The Small-Cap Gold Rush
Data from the Association of Mutual Funds in India (AMFI) for June 2026 shows a continued frenzy for smaller company stocks. Net inflows into equity mutual funds were robust at nearly ₹29,000 crore. Within this, mid-cap and small-cap funds were the clear
leaders. Together, they attracted ₹11,692 crore, accounting for over 40% of the total net inflows into equity schemes. Small-cap funds alone pulled in over ₹5,600 crore, continuing a trend of strong investor preference for this category despite market volatility. This isn't a new phenomenon; for 64 consecutive months, equity funds have seen positive net inflows, underscoring the resilience and growing confidence of domestic retail investors.
Why the Craze? The Psychology of FOMO
The primary driver behind this flood of money is simple: spectacular past performance. Investors, especially younger ones new to the market, see eye-popping one-year and three-year returns from small-cap funds and feel a powerful fear of missing out (FOMO). When a category consistently delivers high returns, it creates a powerful narrative that can be difficult to resist. This behaviour, known as recency bias, leads investors to assume that recent trends will continue indefinitely. They pour money into the best-performing funds, hoping to catch the wave. While this can work for a time, it often leads to buying assets after their prices have already been driven up significantly.
A Question of Valuation and Volatility
This relentless flow of capital raises a critical question: are small-cap stocks becoming too expensive? Some market analysts express concern over elevated valuations. When a flood of money chases a limited number of stocks, it can push their prices beyond their intrinsic value, creating a bubble-like situation. Small-cap stocks are inherently more volatile than their large-cap counterparts. These are smaller businesses that can be more vulnerable to economic downturns or sector-specific headwinds. A market correction could lead to sharper falls in this segment compared to large, established companies. While some reports suggest valuations have become more reasonable after corrections in late 2025, the segment remains a high-risk, high-return proposition.

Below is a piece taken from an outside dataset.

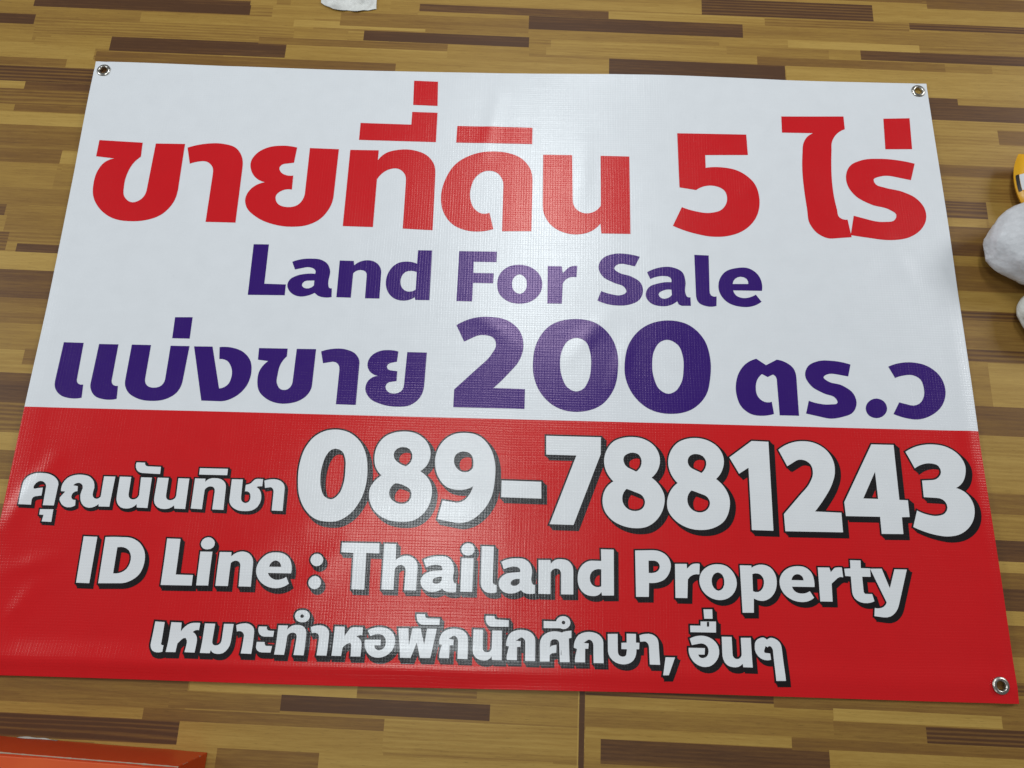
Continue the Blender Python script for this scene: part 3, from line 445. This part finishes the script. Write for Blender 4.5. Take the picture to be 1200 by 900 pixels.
# ------------------------------------------------------------------ floor
def wood():
    k = NT('laminate_wood'); c = k.coord()
    sep = k.n('ShaderNodeSeparateXYZ'); k.l(c, sep.inputs[0])
    tone = k.n('ShaderNodeAttribute', attribute_name='tone').outputs['Fac']
    seed = k.n('ShaderNodeAttribute', attribute_name='seed').outputs['Fac']
    def vec(sx, sy):
        cb = k.n('ShaderNodeCombineXYZ')
        k.l(k.math('MULTIPLY_ADD', seed, 31.7, k.math('MULTIPLY', sep.outputs[0], sx)), cb.inputs[0])
        k.l(k.math('MULTIPLY_ADD', seed, 57.3, k.math('MULTIPLY', sep.outputs[1], sy)), cb.inputs[1])
        k.l(k.math('MULTIPLY', seed, 9.1), cb.inputs[2])
        return cb.outputs[0]
    broad = k.noise(vec(3.0, 55), 1.0, 3, 0.55)
    fine = k.noise(vec(26, 520), 1.0, 5, 0.7)
    pore = k.noise(vec(70, 1000), 1.0, 3, 0.65)
    wv = k.n('ShaderNodeTexWave', wave_type='BANDS', bands_direction='Y')
    wv.inputs['Scale'].default_value = 1.0; wv.inputs['Distortion'].default_value = 9.0
    wv.inputs['Detail'].default_value = 2.0; wv.inputs['Detail Scale'].default_value = 0.6
    k.l(vec(2.2, 48), wv.inputs['Vector'])
    t = k.math('ADD', tone, k.math('MULTIPLY', k.math('SUBTRACT', broad, 0.5), 0.50))
    t = k.math('ADD', t, k.math('MULTIPLY', k.math('SUBTRACT', fine, 0.5), 0.48))
    t = k.math('ADD', t, k.math('MULTIPLY', k.math('SUBTRACT', wv.outputs['Fac'], 0.5), k.math('MULTIPLY_ADD', tone, 0.08, 0.0)))
    zeb = k.math('MULTIPLY', k.math('GREATER_THAN', seed, 0.80), k.math('MULTIPLY', tone, 0.30))    # a few strips with bold figure
    t = k.math('ADD', t, k.math('MULTIPLY', k.math('SUBTRACT', wv.outputs['Fac'], 0.55), zeb))
    base = k.ramp(t, [(0.0, (0.47, 0.295, 0.073)), (0.30, (0.345, 0.198, 0.042)), (0.60, (0.215, 0.107, 0.025)),
                      (0.85, (0.130, 0.058, 0.020)), (1.0, (0.088, 0.038, 0.016))])
    pm = k.math('MULTIPLY_ADD', k.math('SMOOTH_MIN', k.math('SUBTRACT', pore, 0.40), 0.0, 0.05), 3.2, 1.0)
    pc = k.n('ShaderNodeCombineColor')
    for i in range(3): k.l(pm, pc.inputs[i])
    base = k.mix(0.8, base, pc.outputs[0], 'MULTIPLY')
    k.bump(k.math('ADD', fine, pore), 0.10, 0.0004)
    ro = k.math('MULTIPLY_ADD', k.noise(c, 14, 4), 0.20, 0.34)
    return k.set(Base_Color=base, Roughness=ro, Specular_IOR_Level=0.27)
def build_floor():
    R = random.Random(5)
    segs = [tuple(int(v) for v in s.split(',')) for s in STRIPS.split()]
    segs = [(a0 * 1e-3, a1 * 1e-3, b0 * 1e-4, b1 * 1e-4, t * 1e-2, R.random()) for a0, a1, b0, b1, t in segs]
    for b1, b0 in ((-0.495, -0.80),):            # joint between two boards; the thin pale strip beside it is a painted highlight
        segs.append((0.1283, 0.1294, b0, b1, -0.1, 0.3)); segs.append((0.1302, 0.1376, b0, b1, 1.05, 0.7))
    A = 3.0
    rows = []; b = -3.0
    while b < 3.0:
        w = R.uniform(0.014, 0.031); cuts = []; a = -A - R.uniform(0, 0.3)
        while a < A:
            L = R.choice((0.18, 0.26, 0.31, 0.36)); near = abs(a + L / 2) < 1.05 and abs(b) < 0.68; cuts.append((a, a + L, R.choice((0.3, 0.36, 0.42)) if near else R.choice((0.08, 0.2, 0.3, 0.4, 0.5, 0.6, 0.6, 0.9, 0.95)), R.random())); a += L
        rows.append((b, b + w, cuts)); b += w
    B = sorted(set([r[0] for r in rows] + [rows[-1][1]] + [s[2] for s in segs] + [s[3] for s in segs]))
    V = []; F = []; T = []; S = []
    ri = 0
    for b0, b1 in zip(B[:-1], B[1:]):
        if b1 - b0 < 1e-5: continue
        m = (b0 + b1) / 2
        while rows[ri][1] < m: ri += 1
        act = [s for s in segs if s[2] < m < s[3]]
        xs = sorted(set([-A, A] + [c for q in rows[ri][2] for c in q[:2] if -A < c < A] + [x for s in act for x in s[:2]]))
        last = None
        for x0, x1 in zip(xs[:-1], xs[1:]):
            mx = (x0 + x1) / 2; own = None
            for s in act:
                if s[0] < mx < s[1]: own = (s[4], s[5])
            if own is None:
                for q in rows[ri][2]:
                    if q[0] < mx < q[1]: own = (q[2], q[3])
            if own is None: own = (0.4, 0.5)
            k = len(V)
            V += [(x0, b0, 0), (x1, b0, 0), (x1, b1, 0), (x0, b1, 0)]; F.append((k, k+1, k+2, k+3)); T.append(own[0]); S.append(own[1])
    o = mesh_obj('floor', V, F, wood())
    for nm, d in (('tone', T), ('seed', S)):
        at = o.data.attributes.new(nm, 'FLOAT', 'FACE'); at.data.foreach_set('value', d)
    o.rotation_euler = (0, 0, -0.0205)
    tag(o, 'brown striped wood laminate floor of mixed light and dark strips', 'floor', kind='structure')
build_floor()

# ------------------------------------------------------------------ banner
banner = empty('banner', (0, 0, 0))
tag(banner, 'glossy white and red vinyl sale banner with Thai lettering lying on the wood floor', 'banner')
def circle(x, y, r, n=28):
    t = np.linspace(0, 2 * math.pi, n, endpoint=False); return np.stack([x + r * np.cos(t), y + r * np.sin(t)], 1)
def edge_line(x0, y0, x1, y1, n):
    t = np.linspace(0, 1, n, endpoint=False); return np.stack([x0 + (x1 - x0) * t, y0 + (y1 - y0) * t], 1)
def build_panel(name, y0, y1, mat, hem):
    n = int(2 * W / 0.006)
    loop = np.concatenate([edge_line(-W, y0, W, y0, n), edge_line(W, y0, W, y1, 90), edge_line(W, y1, -W, y1, n), edge_line(-W, y1, -W, y0, 90)])
    holes = [circle(x, y, 0.0072) for x, y in EYES if y0 < y < y1]
    def keep(q):
        r = inside(loop, q)
        for hl in holes: r &= ~inside(hl, q)
        return r
    v, f = triangulate([loop] + holes, keep, 0.0048)
    def wob(p):                                  # edges are cut by hand, not ruler straight
        q = p.copy()
        sx = np.clip((np.abs(p[:, 0]) - 0.62) / 0.1, 0, 1); sy = np.clip((np.abs(p[:, 1]) - 0.40) / 0.1, 0, 1)
        q[:, 0] += sx * 0.0010 * np.sin(p[:, 1] * 9 + 1); q[:, 1] += sy * 0.0010 * np.sin(p[:, 0] * 7)
        return q
    v = wob(v); z = relief(v[:, 0], v[:, 1]); nv = len(v)
    top = np.c_[v, z]; bot = np.c_[v, np.maximum(z - 0.0006, 0.0004)]
    verts = [top, bot]; faces = [tuple(t) for t in f] + [tuple(t[::-1] + nv) for t in f]
    nrm = [relief_normal(v[:, 0], v[:, 1])]; nrm.append(-nrm[0])
    cnt = {}
    for t in f:
        for i in range(3):
            a, b = int(t[i]), int(t[(i + 1) % 3]); cnt[(min(a, b), max(a, b))] = cnt.get((min(a, b), max(a, b)), []) + [(a, b)]
    k = 2 * nv; rim = []; rn = []
    for es in cnt.values():
        if len(es) == 1:
            a, b = es[0]
            if abs(v[a, 1] - YB) < 1e-4 and abs(v[b, 1] - YB) < 1e-4: continue
            d = v[b] - v[a]; nn = np.array([d[1], -d[0], 0]) / np.linalg.norm(d)
            rim += [top[a], top[b], bot[b], bot[a]]; rn += [nn] * 4
            faces.append((k + 3, k + 2, k + 1, k)); k += 4
    verts = np.concatenate(verts + [np.array(rim)]); nrm = np.concatenate(nrm + [np.array(rn)])
    return mesh_obj(name, verts, faces, mat, banner, True, normals=nrm)
tag(build_panel('white_panel', YB, H, M_WHITE, 1), 'white upper part of the banner')
tag(build_panel('red_panel', -H, YB, M_RED, 1), 'red lower part of the banner')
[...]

A Checklist for Young and SIP Investors
The headline-grabbing numbers are not a signal to panic-sell or to blindly invest. Instead, they are a call to review your portfolio. If you are a young investor or systematically investing via a SIP, ask yourself these questions: 1. What is my total small-cap exposure? Check the percentage of your total portfolio allocated to small-cap funds. Financial planners often suggest a cap, for example, 10-20% for most investors, depending on risk appetite. 2. Does this align with my risk profile? Be honest about your ability to handle volatility. Can you stomach a 20-30% drop in this part of your portfolio without losing sleep? 3. What is my investment horizon? Small-cap investing is for the long haul, ideally seven to ten years or more, to ride out market cycles. If your financial goal is less than five years away, this high-risk category may be unsuitable. 4. Am I adequately diversified? Ensure your portfolio isn't overly concentrated. A healthy mix includes large-cap, mid-cap, and perhaps international funds and debt instruments to balance the risk.

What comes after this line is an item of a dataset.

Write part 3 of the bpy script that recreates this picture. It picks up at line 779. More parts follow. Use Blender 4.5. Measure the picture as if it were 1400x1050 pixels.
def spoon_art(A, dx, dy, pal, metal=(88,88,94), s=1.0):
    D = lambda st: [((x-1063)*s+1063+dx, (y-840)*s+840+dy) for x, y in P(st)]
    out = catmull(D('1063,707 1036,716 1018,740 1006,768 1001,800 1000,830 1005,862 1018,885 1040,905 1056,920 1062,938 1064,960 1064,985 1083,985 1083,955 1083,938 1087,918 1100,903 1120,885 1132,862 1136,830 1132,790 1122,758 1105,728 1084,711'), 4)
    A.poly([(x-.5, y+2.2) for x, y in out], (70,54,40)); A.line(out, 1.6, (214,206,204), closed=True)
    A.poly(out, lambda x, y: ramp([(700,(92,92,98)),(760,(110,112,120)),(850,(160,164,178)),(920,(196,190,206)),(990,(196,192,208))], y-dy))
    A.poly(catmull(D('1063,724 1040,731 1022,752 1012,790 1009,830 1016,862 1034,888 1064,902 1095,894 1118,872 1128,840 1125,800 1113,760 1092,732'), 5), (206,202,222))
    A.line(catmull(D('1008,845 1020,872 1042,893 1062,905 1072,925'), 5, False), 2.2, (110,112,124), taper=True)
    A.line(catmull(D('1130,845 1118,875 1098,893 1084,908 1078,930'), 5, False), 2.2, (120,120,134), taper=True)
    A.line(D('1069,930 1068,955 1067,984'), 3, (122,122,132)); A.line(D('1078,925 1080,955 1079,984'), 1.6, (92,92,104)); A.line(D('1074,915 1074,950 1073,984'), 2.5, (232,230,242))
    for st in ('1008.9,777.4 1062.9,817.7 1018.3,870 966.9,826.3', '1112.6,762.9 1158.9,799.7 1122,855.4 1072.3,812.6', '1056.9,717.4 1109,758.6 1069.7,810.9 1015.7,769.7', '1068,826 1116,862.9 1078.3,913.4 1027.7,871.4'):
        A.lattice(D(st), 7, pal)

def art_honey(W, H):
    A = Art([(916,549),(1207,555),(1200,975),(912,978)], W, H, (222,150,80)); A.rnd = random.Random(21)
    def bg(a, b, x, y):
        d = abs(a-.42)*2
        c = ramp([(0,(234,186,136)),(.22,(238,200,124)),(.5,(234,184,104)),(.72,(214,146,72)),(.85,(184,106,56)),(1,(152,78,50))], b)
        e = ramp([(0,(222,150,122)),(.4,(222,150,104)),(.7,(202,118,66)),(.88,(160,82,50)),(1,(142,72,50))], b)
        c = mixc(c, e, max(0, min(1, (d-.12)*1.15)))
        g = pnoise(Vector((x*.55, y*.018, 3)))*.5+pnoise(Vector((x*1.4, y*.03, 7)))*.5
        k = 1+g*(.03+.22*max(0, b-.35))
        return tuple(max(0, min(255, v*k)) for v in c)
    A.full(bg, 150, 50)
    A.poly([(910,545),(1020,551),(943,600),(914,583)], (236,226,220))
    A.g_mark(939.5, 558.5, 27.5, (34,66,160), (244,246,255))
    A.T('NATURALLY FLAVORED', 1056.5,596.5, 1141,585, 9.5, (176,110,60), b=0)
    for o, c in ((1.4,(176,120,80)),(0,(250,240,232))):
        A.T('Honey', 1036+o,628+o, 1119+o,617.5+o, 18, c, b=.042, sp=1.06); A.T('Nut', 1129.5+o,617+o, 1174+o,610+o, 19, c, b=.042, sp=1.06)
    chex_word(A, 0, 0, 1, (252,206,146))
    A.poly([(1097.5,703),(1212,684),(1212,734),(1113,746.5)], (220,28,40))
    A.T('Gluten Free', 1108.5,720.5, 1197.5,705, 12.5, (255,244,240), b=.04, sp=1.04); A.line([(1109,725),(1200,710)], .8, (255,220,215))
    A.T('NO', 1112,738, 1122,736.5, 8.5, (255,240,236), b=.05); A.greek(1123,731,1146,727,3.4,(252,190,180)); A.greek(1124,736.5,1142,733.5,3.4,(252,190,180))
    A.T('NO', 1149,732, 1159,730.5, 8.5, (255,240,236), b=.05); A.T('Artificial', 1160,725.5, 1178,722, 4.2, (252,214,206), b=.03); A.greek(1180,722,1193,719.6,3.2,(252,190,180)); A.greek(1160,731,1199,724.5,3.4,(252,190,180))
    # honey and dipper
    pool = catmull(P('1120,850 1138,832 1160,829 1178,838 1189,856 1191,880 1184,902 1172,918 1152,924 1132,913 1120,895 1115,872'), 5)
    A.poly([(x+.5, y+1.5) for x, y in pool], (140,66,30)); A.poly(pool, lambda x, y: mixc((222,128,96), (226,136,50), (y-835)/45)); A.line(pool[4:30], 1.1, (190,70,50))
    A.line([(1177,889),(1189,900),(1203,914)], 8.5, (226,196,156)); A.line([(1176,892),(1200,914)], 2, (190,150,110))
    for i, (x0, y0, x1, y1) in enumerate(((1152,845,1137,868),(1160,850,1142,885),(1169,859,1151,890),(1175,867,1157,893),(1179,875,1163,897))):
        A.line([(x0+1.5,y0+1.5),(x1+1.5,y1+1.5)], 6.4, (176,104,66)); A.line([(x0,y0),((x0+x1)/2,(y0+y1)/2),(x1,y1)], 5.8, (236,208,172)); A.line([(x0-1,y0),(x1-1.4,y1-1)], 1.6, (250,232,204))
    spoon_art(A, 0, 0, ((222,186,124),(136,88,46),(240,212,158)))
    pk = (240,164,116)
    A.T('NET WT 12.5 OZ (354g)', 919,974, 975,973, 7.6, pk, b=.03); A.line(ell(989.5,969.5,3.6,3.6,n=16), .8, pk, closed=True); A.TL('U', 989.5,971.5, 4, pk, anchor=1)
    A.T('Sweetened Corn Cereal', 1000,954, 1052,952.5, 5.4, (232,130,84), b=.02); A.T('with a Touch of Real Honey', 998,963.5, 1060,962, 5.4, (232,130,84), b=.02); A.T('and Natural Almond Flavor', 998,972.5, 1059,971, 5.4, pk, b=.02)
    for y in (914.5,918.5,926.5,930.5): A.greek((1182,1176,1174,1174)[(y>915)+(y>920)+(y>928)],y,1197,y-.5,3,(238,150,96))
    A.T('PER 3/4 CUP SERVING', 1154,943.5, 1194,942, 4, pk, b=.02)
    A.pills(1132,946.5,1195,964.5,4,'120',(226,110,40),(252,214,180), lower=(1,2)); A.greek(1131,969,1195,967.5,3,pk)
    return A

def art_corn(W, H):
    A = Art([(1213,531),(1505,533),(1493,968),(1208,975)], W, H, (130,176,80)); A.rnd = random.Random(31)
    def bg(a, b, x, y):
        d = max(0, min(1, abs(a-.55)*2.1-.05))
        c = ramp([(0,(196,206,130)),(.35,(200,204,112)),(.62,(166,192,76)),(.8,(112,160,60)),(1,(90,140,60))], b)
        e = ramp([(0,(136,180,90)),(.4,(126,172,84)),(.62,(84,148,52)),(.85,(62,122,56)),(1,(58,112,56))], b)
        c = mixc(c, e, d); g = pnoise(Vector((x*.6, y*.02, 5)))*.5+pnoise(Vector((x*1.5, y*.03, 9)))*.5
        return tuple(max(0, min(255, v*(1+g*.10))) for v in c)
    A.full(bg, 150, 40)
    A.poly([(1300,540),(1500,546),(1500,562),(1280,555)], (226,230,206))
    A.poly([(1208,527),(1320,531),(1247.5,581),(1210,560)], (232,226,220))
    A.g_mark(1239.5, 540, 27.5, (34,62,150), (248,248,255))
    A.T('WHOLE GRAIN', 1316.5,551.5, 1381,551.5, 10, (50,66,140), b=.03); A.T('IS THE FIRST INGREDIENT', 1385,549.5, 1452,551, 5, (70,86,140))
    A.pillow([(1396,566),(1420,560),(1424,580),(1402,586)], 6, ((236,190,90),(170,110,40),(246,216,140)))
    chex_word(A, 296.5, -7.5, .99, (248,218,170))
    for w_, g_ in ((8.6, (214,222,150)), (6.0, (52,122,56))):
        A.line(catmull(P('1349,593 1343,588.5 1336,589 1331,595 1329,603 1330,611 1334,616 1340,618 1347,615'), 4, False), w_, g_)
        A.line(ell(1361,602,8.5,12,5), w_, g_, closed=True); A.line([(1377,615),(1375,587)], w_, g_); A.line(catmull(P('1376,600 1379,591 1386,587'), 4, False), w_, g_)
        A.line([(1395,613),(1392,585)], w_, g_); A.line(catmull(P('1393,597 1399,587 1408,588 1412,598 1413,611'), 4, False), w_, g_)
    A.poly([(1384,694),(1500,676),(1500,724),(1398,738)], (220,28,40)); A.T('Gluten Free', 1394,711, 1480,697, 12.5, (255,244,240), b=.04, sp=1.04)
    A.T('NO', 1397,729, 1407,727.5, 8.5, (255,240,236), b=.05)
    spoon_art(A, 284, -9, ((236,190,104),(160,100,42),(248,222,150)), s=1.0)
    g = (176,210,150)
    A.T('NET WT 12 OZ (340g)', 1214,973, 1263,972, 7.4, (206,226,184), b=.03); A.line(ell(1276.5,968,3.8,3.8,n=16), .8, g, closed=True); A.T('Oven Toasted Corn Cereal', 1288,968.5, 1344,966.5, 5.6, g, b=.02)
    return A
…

Building a Resilient Portfolio
The solution is not to demonise small-cap funds. They have historically been a powerful wealth creator over the long term when chosen wisely. The key is discipline. SIPs are an excellent tool for rupee cost averaging, but a SIP into an overly aggressive or unsuitable fund category defeats the purpose. The goal should be to build a balanced, all-weather portfolio aligned with your financial goals, not to chase the flavour of the season. Use this opportunity to re-evaluate your asset allocation. If your small-cap exposure has ballooned due to recent gains, consider rebalancing back to your target allocation. This process—selling some of your winners to buy assets that have underperformed—is a hallmark of disciplined investing.